*What you are asked to do:* Copy every line of the listing exactly.
----- Recorded information -----
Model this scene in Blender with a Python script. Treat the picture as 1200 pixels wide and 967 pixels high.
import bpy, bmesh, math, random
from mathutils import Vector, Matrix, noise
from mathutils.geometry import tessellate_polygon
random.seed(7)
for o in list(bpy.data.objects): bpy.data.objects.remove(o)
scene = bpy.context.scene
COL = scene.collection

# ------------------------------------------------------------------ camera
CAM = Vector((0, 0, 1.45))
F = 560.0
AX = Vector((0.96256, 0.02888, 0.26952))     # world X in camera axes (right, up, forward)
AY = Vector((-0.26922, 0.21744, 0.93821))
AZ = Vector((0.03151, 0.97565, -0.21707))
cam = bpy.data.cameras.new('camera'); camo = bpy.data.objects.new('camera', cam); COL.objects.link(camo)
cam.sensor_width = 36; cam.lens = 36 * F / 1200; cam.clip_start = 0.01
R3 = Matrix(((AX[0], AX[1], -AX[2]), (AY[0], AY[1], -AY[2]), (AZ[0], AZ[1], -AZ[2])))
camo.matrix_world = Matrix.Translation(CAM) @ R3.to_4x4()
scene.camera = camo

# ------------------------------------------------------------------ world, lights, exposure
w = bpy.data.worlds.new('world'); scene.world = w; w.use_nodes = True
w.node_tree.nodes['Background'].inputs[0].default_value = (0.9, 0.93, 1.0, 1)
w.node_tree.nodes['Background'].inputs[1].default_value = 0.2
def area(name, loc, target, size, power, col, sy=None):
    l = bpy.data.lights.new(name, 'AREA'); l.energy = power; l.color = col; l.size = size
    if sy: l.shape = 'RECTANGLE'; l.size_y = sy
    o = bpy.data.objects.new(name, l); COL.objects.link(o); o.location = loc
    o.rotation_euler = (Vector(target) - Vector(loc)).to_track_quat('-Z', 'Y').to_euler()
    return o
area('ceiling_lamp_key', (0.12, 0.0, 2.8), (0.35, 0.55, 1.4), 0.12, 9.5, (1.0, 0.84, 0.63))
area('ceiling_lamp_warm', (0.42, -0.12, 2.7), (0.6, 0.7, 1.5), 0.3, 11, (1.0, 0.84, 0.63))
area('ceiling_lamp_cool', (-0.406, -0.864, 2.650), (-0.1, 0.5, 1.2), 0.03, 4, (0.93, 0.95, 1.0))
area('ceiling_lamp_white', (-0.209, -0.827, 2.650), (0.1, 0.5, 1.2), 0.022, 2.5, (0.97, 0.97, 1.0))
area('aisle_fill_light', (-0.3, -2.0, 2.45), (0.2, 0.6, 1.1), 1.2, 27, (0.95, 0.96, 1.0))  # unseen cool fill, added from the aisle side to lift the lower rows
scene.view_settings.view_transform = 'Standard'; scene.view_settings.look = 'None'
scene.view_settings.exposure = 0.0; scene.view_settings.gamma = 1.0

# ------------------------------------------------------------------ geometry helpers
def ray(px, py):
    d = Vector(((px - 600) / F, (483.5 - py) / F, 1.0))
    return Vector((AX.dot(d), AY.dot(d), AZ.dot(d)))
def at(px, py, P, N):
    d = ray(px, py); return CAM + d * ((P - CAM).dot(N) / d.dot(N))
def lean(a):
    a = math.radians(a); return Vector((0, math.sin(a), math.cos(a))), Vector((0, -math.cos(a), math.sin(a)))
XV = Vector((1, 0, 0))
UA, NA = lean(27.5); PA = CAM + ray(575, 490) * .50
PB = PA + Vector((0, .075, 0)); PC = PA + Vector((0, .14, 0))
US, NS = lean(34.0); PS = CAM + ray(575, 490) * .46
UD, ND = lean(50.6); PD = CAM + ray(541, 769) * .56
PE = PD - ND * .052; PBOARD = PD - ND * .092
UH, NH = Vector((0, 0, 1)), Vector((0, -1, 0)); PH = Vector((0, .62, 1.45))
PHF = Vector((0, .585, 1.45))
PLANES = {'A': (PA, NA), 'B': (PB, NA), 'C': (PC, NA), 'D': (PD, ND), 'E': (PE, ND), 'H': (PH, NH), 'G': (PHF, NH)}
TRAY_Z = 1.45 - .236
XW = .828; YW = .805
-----
*Answer to the exercise:*
Model this scene in Blender with a Python script. Treat the picture as 1200 pixels wide and 967 pixels high.
import bpy, bmesh, math, random
from mathutils import Vector, Matrix, noise
from mathutils.geometry import tessellate_polygon
random.seed(7)
for o in list(bpy.data.objects): bpy.data.objects.remove(o)
scene = bpy.context.scene
COL = scene.collection

# ------------------------------------------------------------------ camera
CAM = Vector((0, 0, 1.45))
F = 560.0
AX = Vector((0.96256, 0.02888, 0.26952))     # world X in camera axes (right, up, forward)
AY = Vector((-0.26922, 0.21744, 0.93821))
AZ = Vector((0.03151, 0.97565, -0.21707))
cam = bpy.data.cameras.new('camera'); camo = bpy.data.objects.new('camera', cam); COL.objects.link(camo)
cam.sensor_width = 36; cam.lens = 36 * F / 1200; cam.clip_start = 0.01
R3 = Matrix(((AX[0], AX[1], -AX[2]), (AY[0], AY[1], -AY[2]), (AZ[0], AZ[1], -AZ[2])))
camo.matrix_world = Matrix.Translation(CAM) @ R3.to_4x4()
scene.camera = camo

# ------------------------------------------------------------------ world, lights, exposure
w = bpy.data.worlds.new('world'); scene.world = w; w.use_nodes = True
w.node_tree.nodes['Background'].inputs[0].default_value = (0.9, 0.93, 1.0, 1)
w.node_tree.nodes['Background'].inputs[1].default_value = 0.2
def area(name, loc, target, size, power, col, sy=None):
    l = bpy.data.lights.new(name, 'AREA'); l.energy = power; l.color = col; l.size = size
    if sy: l.shape = 'RECTANGLE'; l.size_y = sy
    o = bpy.data.objects.new(name, l); COL.objects.link(o); o.location = loc
    o.rotation_euler = (Vector(target) - Vector(loc)).to_track_quat('-Z', 'Y').to_euler()
    return o
area('ceiling_lamp_key', (0.12, 0.0, 2.8), (0.35, 0.55, 1.4), 0.12, 9.5, (1.0, 0.84, 0.63))
area('ceiling_lamp_warm', (0.42, -0.12, 2.7), (0.6, 0.7, 1.5), 0.3, 11, (1.0, 0.84, 0.63))
area('ceiling_lamp_cool', (-0.406, -0.864, 2.650), (-0.1, 0.5, 1.2), 0.03, 4, (0.93, 0.95, 1.0))
area('ceiling_lamp_white', (-0.209, -0.827, 2.650), (0.1, 0.5, 1.2), 0.022, 2.5, (0.97, 0.97, 1.0))
area('aisle_fill_light', (-0.3, -2.0, 2.45), (0.2, 0.6, 1.1), 1.2, 27, (0.95, 0.96, 1.0))  # unseen cool fill, added from the aisle side to lift the lower rows
scene.view_settings.view_transform = 'Standard'; scene.view_settings.look = 'None'
scene.view_settings.exposure = 0.0; scene.view_settings.gamma = 1.0

# ------------------------------------------------------------------ geometry helpers
def ray(px, py):
    d = Vector(((px - 600) / F, (483.5 - py) / F, 1.0))
    return Vector((AX.dot(d), AY.dot(d), AZ.dot(d)))
def at(px, py, P, N):
    d = ray(px, py); return CAM + d * ((P - CAM).dot(N) / d.dot(N))
def lean(a):
    a = math.radians(a); return Vector((0, math.sin(a), math.cos(a))), Vector((0, -math.cos(a), math.sin(a)))
XV = Vector((1, 0, 0))
UA, NA = lean(27.5); PA = CAM + ray(575, 490) * .50
PB = PA + Vector((0, .075, 0)); PC = PA + Vector((0, .14, 0))
US, NS = lean(34.0); PS = CAM + ray(575, 490) * .46
UD, ND = lean(50.6); PD = CAM + ray(541, 769) * .56
PE = PD - ND * .052; PBOARD = PD - ND * .092
UH, NH = Vector((0, 0, 1)), Vector((0, -1, 0)); PH = Vector((0, .62, 1.45))
PHF = Vector((0, .585, 1.45))
PLANES = {'A': (PA, NA), 'B': (PB, NA), 'C': (PC, NA), 'D': (PD, ND), 'E': (PE, ND), 'H': (PH, NH), 'G': (PHF, NH)}
TRAY_Z = 1.45 - .236
XW = .828; YW = .805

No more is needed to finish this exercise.